A helping hand for harmonicas

By Kara Hiltz

Jerome Godboo can’t believe that the Toronto Blues Society has made him the host of the Harmonica workshop at the Horseshoe this Saturday.

“I’m fucking the system constantly,” says the experimental harmonica player. “I’m one of those artists that really doesn’t have time to worry about people thinking of [him] in one way or another.” Having just released an album of punk blues, his next will be a funk rap blues project. Hardly conventional.

Godboo, along with World Harmonica Champion Carlos del Junco, raunchy blueist Michael Pickett, country harpist Roly Platt, Mark Strafford and old timer Little Mack Simons are gearing up to introduce the harmonica to newcomers and even show veterans a thing or two.

Each harpist will devote a half hour to the audience, highlighting their personal expertise, from country to the blues. The musicians will contribute a section to a makeshift manual which highlights everything from the basics to maintenance and repairs. The workshop participants “are not gonna just be able to figure out what’s going on from the book, but it’s also gonna be a show.”

Godboo says the harmonica is the perfect instrument for “people who are naturally musical but don’t have a real concentrated drive to do anything” — lazy people who can’t be bothered to practice for hours on end.

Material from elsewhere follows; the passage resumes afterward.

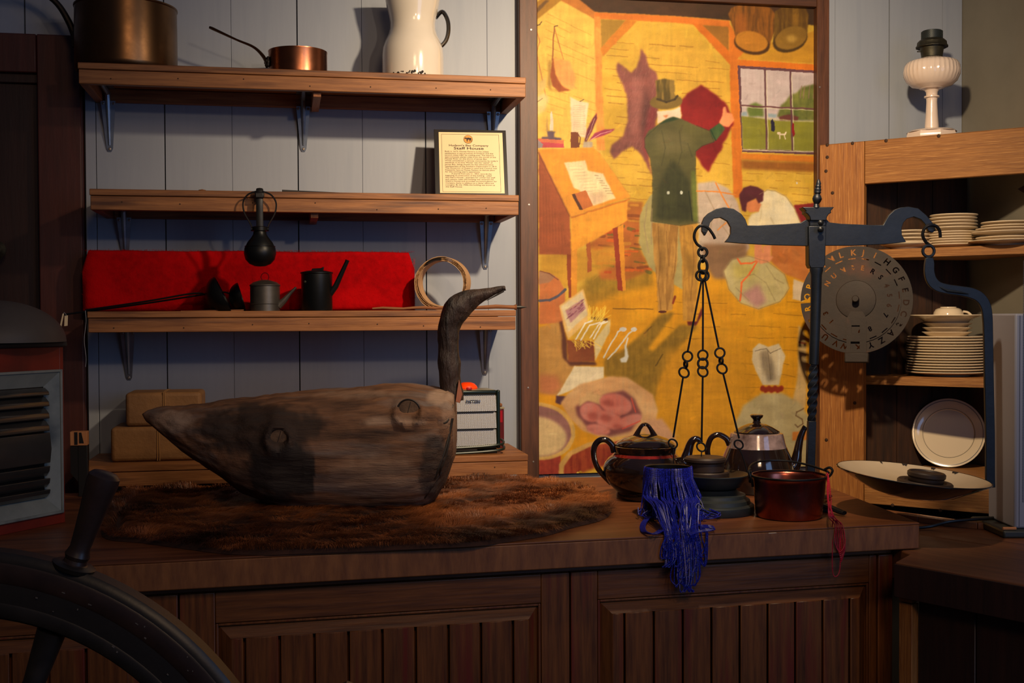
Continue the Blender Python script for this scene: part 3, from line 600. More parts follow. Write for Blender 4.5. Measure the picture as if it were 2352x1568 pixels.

The harmonica is an instrument that you can have with you all the time and, more importantly, says Godboo, “It’s built to be easy to play.”

Convinced that he will be playing the harmonica until the day he dies, Godboo has a personal agenda for the workshop. “A lot of people don’t realize that the harmonica is a real musical instrument. I’m gonna open their minds.” Godboo says he is “modernizing the whole thing.” That’s right kids, the harmonica’s not just for dad anymore.